京都御所の桃はまだ若木であるからか、背丈は梅の木と似て低い。また花の色も梅と似て赤白ピンク色をしているが、明度は梅よりも高くパステルカラーのような色合いをしている。見ていてとても爽やかな気持ちにさせてくれる花で青空が非常によく似合う。
梅
桃林のすぐ南側には梅林も広がっており、中では約200本もの梅の木が植えられている。桜のシーズンにはその多くが見頃を終えてしまっているが、梅は品種により開花時期が幅広いので、遅咲きの梅であれば枝垂れ桜の時期でも見頃の状態のものを見ることができる。また梅の木は梅林に限らず様々な場所で見かけることができ、上の画像は椹木口門の入口付近より撮影したもの。
ユキヤナギ
ユキヤナギはその名のとおり、柳のように枝垂れた葉に雪のような純白の花を咲かせる落葉低木。京都御苑では出水より少し南西に位置する椹木口門付近にて群生している。一帯は本当に雪が積もったかのように真っ白に染まるので、とても印象深く写真撮影に興じる人も多い。
桜見頃時期・入苑時間・入苑料
【枝垂れ桜見頃時期】例年3月下旬〜4月上旬頃
※その年の気候状況により時期は前後します
※早咲きの桜なのでソメイヨシノよりも数日早く見頃を迎えます
【入苑時間】入苑自由
※夜間ライトアップは行われておらず、またライトアップ撮影は禁止されている
【入苑料】無料
桜ピーク時の混雑状況
京都の桜スポットで心配されるのが混雑状況。
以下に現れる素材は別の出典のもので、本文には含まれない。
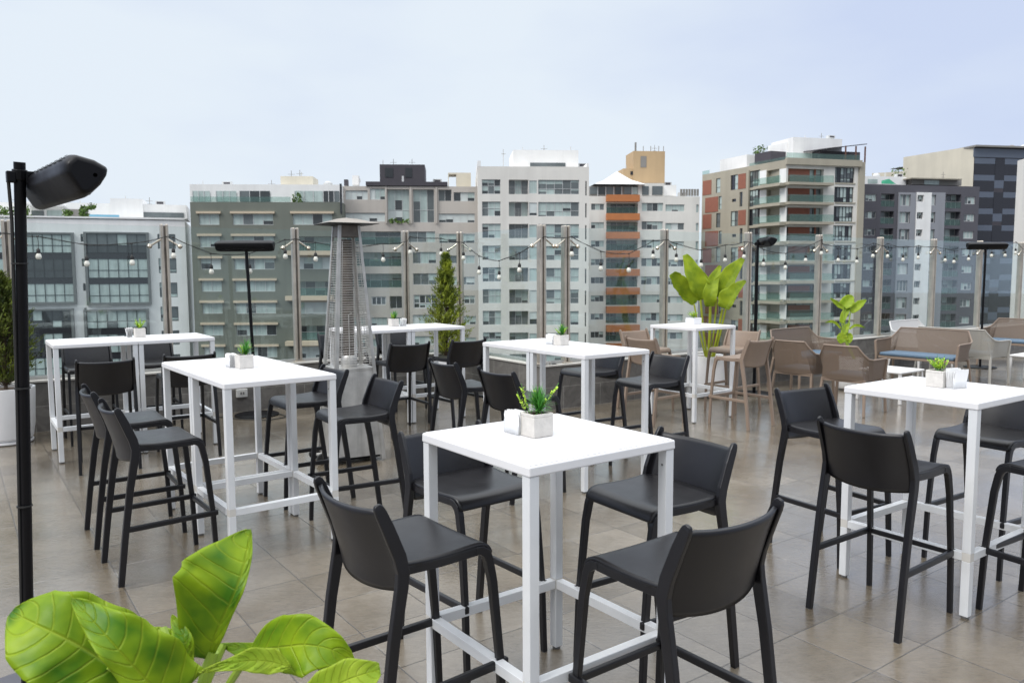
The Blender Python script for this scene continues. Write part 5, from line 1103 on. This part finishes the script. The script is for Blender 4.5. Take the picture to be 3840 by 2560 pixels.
# left facade shares the top height of the corner
a = at_z(2634, 656, f.ztop); b = f.A.copy(); g.A = Vector((a.x, a.y, 0)); dd = b - g.A; g.L = dd.length; g.e = dd.normalized(); g.n = Vector((-g.e.y, g.e.x, 0)); g.ztop = f.ztop
g.mat = Matrix.Translation(g.A) @ Matrix.Rotation(math.atan2(g.e.y, g.e.x), 4, 'Z'); g.loc = g.rootinv @ g.mat
for k_ in range(11):
    y = 70 * k_; yl = 62.5 * k_
    if k_ % 2 == 0:
        g.win(2740, 656 + 68 * k_, 2767, 712 + 68 * k_, 'mck', 2, 2, frame='b_blk'); g.box(2769, 652 + 68 * k_, 2797, 708 + 68 * k_, -.05, -.003, 'brick', 'brick_panel'); g.box(2636, 677 + 63.5 * k_, 2668, 731 + 63.5 * k_, -.06, -.003, 'brick', 'brick_panel')
    else:
        g.win(2773, 720 + 68 * (k_ - 1), 2784, 775 + 68 * (k_ - 1), 'd', 1, frame='b_int'); g.win(2745, 746 + 66 * (k_ - 1), 2760, 757 + 66 * (k_ - 1), 'k', 1, frame='b_blk'); g.box(2645, 740 + 63.5 * (k_ - 1), 2693, 796 + 63.5 * (k_ - 1), -.06, -.003, 'brick', 'brick_panel')
    if k_ % 2 == 0: g.win(2685, 669 + 65 * k_, 2701, 723 + 65 * k_, 'cm', 1, 2, frame='b_blk')
    else: g.win(2695, 736 + 65 * (k_ - 1), 2706, 785 + 65 * (k_ - 1), 'cm', 1, 2, frame='b_blk')
    g.win(2808, 640 + 71.5 * k_, 2850, 702 + 71.5 * k_, 'kmmc', 4, 2, frame='b_blk', fw=.09); g.win(2876, 637 + 72.3 * k_, 2922, 688 + 72.3 * k_, 'kmk', 2, balc='g', bd=1.5, frame='b_blk')
    g.box(2850, 694 + 72.3 * k_, 2950, 704 + 72.3 * k_, -1.3, -.003, 'b_conc', 'balcony_slab'); g.box(2850, 666 + 72.5 * k_, 2950, 692 + 72.5 * k_, -1.25, -1.2, 'balglass', 'balcony_glass'); g.box(2850, 640 + 72.3 * k_, 2874, 690 + 72.3 * k_, -.06, -.003, 'b_white', 'white_column'); g.box(2924, 633 + 72.8 * k_, 2949, 686 + 72.8 * k_, -.06, -.003, 'b_white', 'white_column')
g.zb = -22; g.finish(sides=False, roof=False)
g.box(2800, 640, 2804, 1500, -.3, -.003, 'b_conc', 'pier')
g.box(2700, 590, 2800, 640, 3, 10, 'b_white', 'penthouse', 3); g.box(2880, 540, 2950, 600, 6, 12, 'b_white', 'penthouse', 6); g.box(2810, 600, 2950, 628, .2, .24, 'balglass', 'roof_balustrade', .2); g.foliage(2830, 548, 2868, 575, 4, n=110); g.box(2830, 572, 2890, 610, 3, 8, 'b_dark', 'terrace_room', 3)
g.box(2634, 640, 2660, 656, .2, .24, 'balglass', 'roof_balustrade', .2)

# --- building 8: blank beige side wall and black glazed front
f = Facade((3388, 590), (3655, 547), 148, 'office_building', 'tall building with blank beige side wall and black chequered glass front', 'b_wall', 25, side='b_wall', seed=19)
f.finish(sides=False)
r8 = f.root; zt = f.ztop; g = Facade((3655, 547), (3850, 552), 134, None, None, 'b_dark', 22, root=r8, side='b_wall', seed=21)
g.A = f.A + f.e * f.L; a = at_z(3850, 553, zt); dd = Vector((a.x, a.y, 0)) - g.A; g.L = dd.length + 6; g.e = dd.normalized(); g.n = Vector((-g.e.y, g.e.x, 0)); g.ztop = zt - 1.2; g.mat = Matrix.Translation(g.A) @ Matrix.Rotation(math.atan2(g.e.y, g.e.x), 4, 'Z'); g.loc = g.rootinv @ g.mat
g.finish(sides=False)
rn = random.Random(5); fh = 1.42; cols_ = 7; zz = zt - 2.6
m = MB(); u = .1; ci = 0; fh = 2.85
while u < g.L - .3:
    wd = 4.1 if ci % 2 == 0 else 1.9; z = zt - 2.1 - (0 if ci % 4 < 2 else 1.4); r_ = 0
    if ci % 2 == 0:
        z = zt - 2.0
        while z > -14: m.box(u, u + wd - .03, -.08, -.003, z - 1.0, z - .03, M['w_blue' if r_ % 1 == 0 else 'w_black']); m.box(u, u + wd - .03, -.06, -.003, z - 2.85, z - 1.0, M['w_black']); z -= 2.85; r_ += 1
    else:
        while z > -14: m.box(u, u + wd - .03, -.10, -.003, z - 3.6, z, M['w_black']); m.box(u, u + wd - .03, -.07, -.003, z - 5.0, z - 3.6, M['w_blue']); m.box(u, u + wd - .03, -.05, -.003, z - 5.7, z - 5.0, M['b_dark']); z -= 5.7
    u += wd; ci += 1
g.put(m, 'glass_cladding')
m = MB(); m.box(-.4, g.L, -.8, 8, zt - .25, zt + .05, M['b_int']); m.box(-.2, g.L, -.12, -.003, zt - 1.9, zt - .4, M['w_blue']); g.put(m, 'cornice')
m = MB(); m.lathe([(1.6, zt + .1), (1.6, zt + 1.0), (1.1, zt + 1.5), (.2, zt + 1.7)], M['b_frame'], 14, (16.5, 6)); g.put(m, 'water_tank'); m = MB(); m.lathe([(.9, zt + .1), (.9, zt + .9), (.2, zt + 1.2)], M['b_int'], 12, (12, 5)); g.put(m, 'water_tank')

# --- building 7: violet grey block
f = Facade((3226, 690), (3674, 700), 125, 'apartment_building', 'dark violet grey apartment block with a white vertical strip', 'b_grey', 12, side='b_grey', seed=23)
f.win(3246, 729, 3287, 754, 'mcd', 3, n=10, per=64.8); f.win(3304, 727, 3354, 775, 'dmm', 3, balc='g', n=10, per=64.8, bd=1.2); f.win(3373, 730, 3413, 772, 'cpm', 3, n=10, per=64.8, fw=.09); f.win(3436, 732, 3460, 757, 'md', 2, n=10, per=64.8, fw=.09); f.win(3479, 731, 3508, 771, 'cp', 2, n=10, per=64.8, fw=.09); f.win(3531, 729, 3604, 781, 'dmm', 4, balc='g', n=10, per=64.8, bd=1.2); f.win(3618, 738, 3657, 766, 'cm', 3, n=10, per=64.8, fw=.09)
f.finish()
BL.append((f, [('a', 3240, 640, 664), ('p', 3320, 648, 664), ('t', 3286, 650, 664), ('b', 3375, 652, 664), ('a', 3538, 645, 670), ('b', 3650, 686, 700)], 6))
def strip(x0, x1, mat, off):
    u0, u1, z0, z1 = f.rect(x0, 722, x1, 1400); ops = [o for o in f.open if u0 < (o[0] + o[1]) / 2 < u1]; m = MB(); zs = sorted({z0, z1} | {v for o in ops for v in o[2:4] if z0 < v < z1})
    ua, ub = (min(o[0] for o in ops), max(o[1] for o in ops)); m.box(u0, ua, off, -.003, z0, z1, M[mat]); m.box(ub, u1, off, -.003, z0, z1, M[mat])
    for i in range(len(zs) - 1):
        zc = (zs[i] + zs[i + 1]) / 2
        if not any(o[2] < zc < o[3] for o in ops): m.box(ua, ub, off, -.003, zs[i], zs[i + 1], M[mat])
    f.put(m, 'facade_strip')
strip(3356, 3421, 'b_lgrey', -.15); strip(3421.5, 3475.5, 'b_white', -.3); strip(3476, 3529, 'b_lgrey', -.15)
f.box(3228, 662, 3398, 692, 3, 9, 'b_white', 'penthouse', 3); f.box(3254, 672, 3290, 688, 2.95, 2.99, 'w_cur', 'penthouse_window', 3); f.box(3420, 672, 3606, 694, 2, 7, 'b_int', 'roof_pergola', 2); f.box(3465, 676, 3520, 693, 1.9, 1.98, 'w_cur', 'terrace_window', 2); f.box(3418, 668, 3608, 672, 1, 8, 'b_conc', 'pergola_roof', 1)
m = MB(); u0, u1, z0, z1 = f.rect(3306, 670, 3360, 690, 1); m.quad([(u0, 1, z0), (u1, 1, z0), (u1 - 1, 1.4, z1), (u0 + .3, 1.4, z1 - .3)], M['gfab']); f.put(m, 'shade_cloth', solid=.04)
f.foliage(3350, 632, 3395, 662, 10, n=60)

# --- building 9: white wall at the right edge
f = Facade((3816, 603), (3990, 553), 90, 'apartment_building', 'pale blank white building wall cut by the right edge', 'b_cream', 12, side='b_cream', seed=29)
f.finish()
# --- far beige building between the corner block and the grey block
f = Facade((3270, 650), (3400, 642), 175, 'apartment_building', 'low beige building far behind the roof of the grey block', 'b_wall', 10, side='b_wall', seed=31)
f.finish(); f.foliage(3345, 628, 3400, 655, 1, n=90)

def clutter(F, items, off=4):
    for kind_, x, y0, y1 in items:
        u, zt_ = F.uz(x, y0, off); _, zb_ = F.uz(x, y1, off); m = MB(); y = off
        if kind_ == 'a': m.box(u - .03, u + .03, y, y + .06, zb_, zt_, M['b_int']); m.box(u - .45, u + .45, y + .01, y + .05, zt_ - .5, zt_ - .46, M['b_int']); m.box(u - .3, u + .3, y + .01, y + .05, zt_ - .9, zt_ - .86, M['b_int']); F.put(m, 'antenna')
        if kind_ == 't': m.lathe([(.55, zb_), (.6, zb_ + .2), (.6, zt_ - .3), (.25, zt_)], M['b_dark' if x % 2 else 'b_frame'], 12, (u, y)); F.put(m, 'water_tank')
        if kind_ == 'b': m.box(u - .6, u + .6, y, y + .7, zb_, zt_, M['b_frame']); m.box(u - .4, u + .4, y - .02, y - .002, zb_ + .1, zt_ - .1, M['b_dark']); F.put(m, 'air_unit')
        if kind_ == 'p': m.box(u - .05, u + .05, y, y + .1, zb_, zt_, M['b_frame']); F.put(m, 'vent_pipe')
for F, it, o_ in BL: clutter(F, it, o_)
gr = MB(); gr.quad([(-900, -300, -22.02), (900, -300, -22.02), (900, 1500, -22.02), (-900, 1500, -22.02)], material('asphalt_ground', (.06, .06, .06), .9, var=.2, vscale=.2))
tag(gr.build('ground', recalc=False), kind='structure')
京都御苑については敷地がとにかく広大なので全体的に混雑することはないが、枝垂れ桜に関して言えば周囲に人だかりができるので、人を入れないようにして撮影するのはかなり難しい。ただ京都御苑は24時間出入り自由となっているので、写真撮影にこだわるのであればなるべく早朝の早い時間帯に訪れるのが良い。
京都御苑へのアクセス
【近衛邸跡方面(園内北部)】
①地下鉄烏丸線「今出川駅」下車徒歩約5分
②京阪本線「出町柳駅」下車徒歩約15分
③「烏丸今出川」バス停より徒歩約5分
【出水方面(園内西部)】
①地下鉄烏丸線「丸太町駅」下車徒歩約6分
②京阪本線「神宮丸太町駅」下車徒歩約17分
③「烏丸下長者町」バス停より徒歩約3分
京都御苑周辺の桜名所
京都御苑周辺の早咲き桜と言えば、京都御苑から見て北東に位置する本満寺の枝垂れ桜が有名。とにかく大きな一本桜で、通常は非公開だが春の桜シーズン中のみ開放されている。場所的には近衛邸跡からが近い。
ほか、下立売御門の北西方面にあり烏丸通りに面する有栖川宮旧邸(上画像)や、烏丸通りをずっと南下したところにある六角堂や渉成園も早咲きの桜スポット。こちらは京都御苑の西方に位置するので、出水の桜を見た後に向かうと良い。
京都御苑 その他の季節
京都御苑で桜と同じくらい注目を集める時期は秋の紅葉の季節。園内の至る所でモミジやイチョウの紅葉を見ることができ、その一方で敷地が広大なので混雑しづらい。一年を通じ最も観光客が集まると言われる秋の京都において貴重な穴場紅葉スポットとなっている。また3月になれば梅林の梅が見頃を迎え、京都における梅スポットの一つにもなっている。